April 18 – July 14, 2024, Curated by Enrique Martínez Celaya with Guillaume Kientz
Enrique Martínez Celaya is a contemporary Cuban-born painter, sculptor, author and former physicist whose work has been exhibited and collected by major international institutions. In 1971, thirteen years after the Revolution in Cuba, Martínez Celaya received an important gift from his mother: a notebook with a cover featuring Diego Velázquez’s Portrait of a Little Girl (ca. 1638–42). He was six and a half years old at the time, the same age as the girl in Velázquez’s painting. Their closeness in age and her constant company led him to form an intimate connection with her long before he realized that her portrait was painted by one of the most important artists of all time. Years later while living in Madrid, Martínez Celaya discovered Velázquez through the Museo Nacional del Prado’s collection. The Spanish artist strongly influenced Martínez Celaya’s artistic journey.
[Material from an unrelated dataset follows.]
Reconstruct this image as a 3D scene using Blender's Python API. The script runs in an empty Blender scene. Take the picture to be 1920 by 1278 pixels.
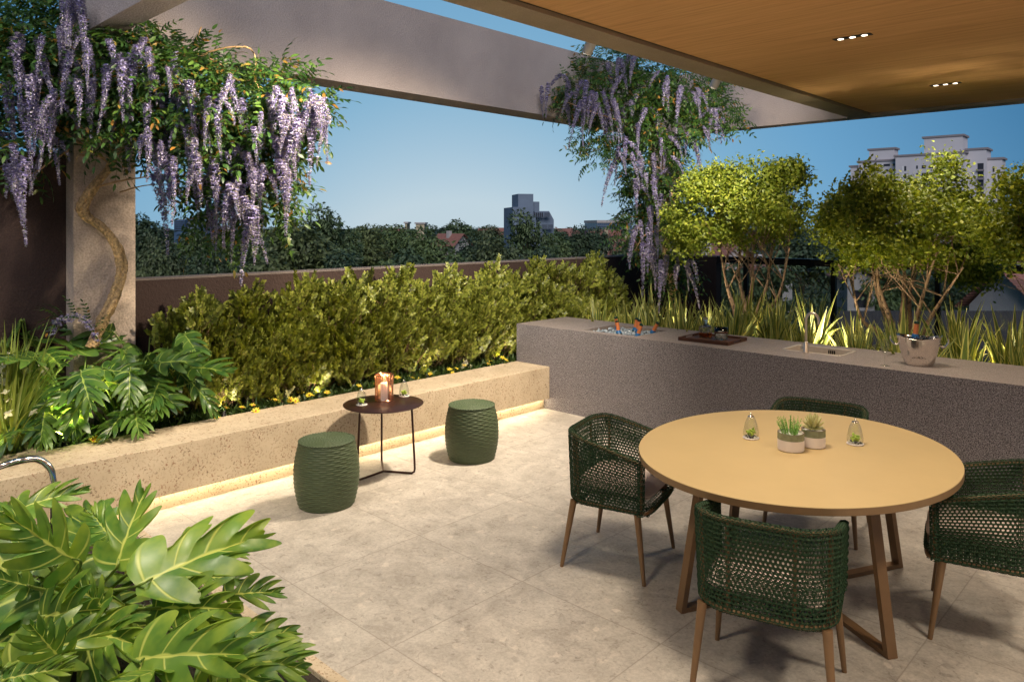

The Word Shimmering-Sea will be an immersion into Martínez Celaya’s childhood notebook. The setting will facilitate a dialogue about the conditions and imagination of childhood, exile, the promised land, the flow of time, the refuge offered by language, and the nature of painting. What does this dialogue consist of? A series of juxtapositions and pairings: past and present, fifty-three years of distance and the immediate moment, childhood and maturity, lost paradise and longing, words and memories, to name a few. Naturally, these pairings engage each with other in an ongoing conversation. Velázquez’s Portrait of a Little Girl is the confidante in this exchange. And painting, with its material presence and elusive relationship to truth, is the witness.
The exhibition features enlarged renditions of these notebook pages on canvas drop cloths, layered with the history of work and paint, which is then superimposed with painted fragments of the sea. Exhibited works include these seven large-scale paintings of childhood letters partially concealed by the sea, four small paintings based on Velázquez’s Little Girl, a wooden sculpture of a boy holding Celaya’s first grade notebook, projections of elements from the notebook onto the ceiling, and strings of paper boats made by schoolchildren in his childhood town of Nueva Paz, Cuba.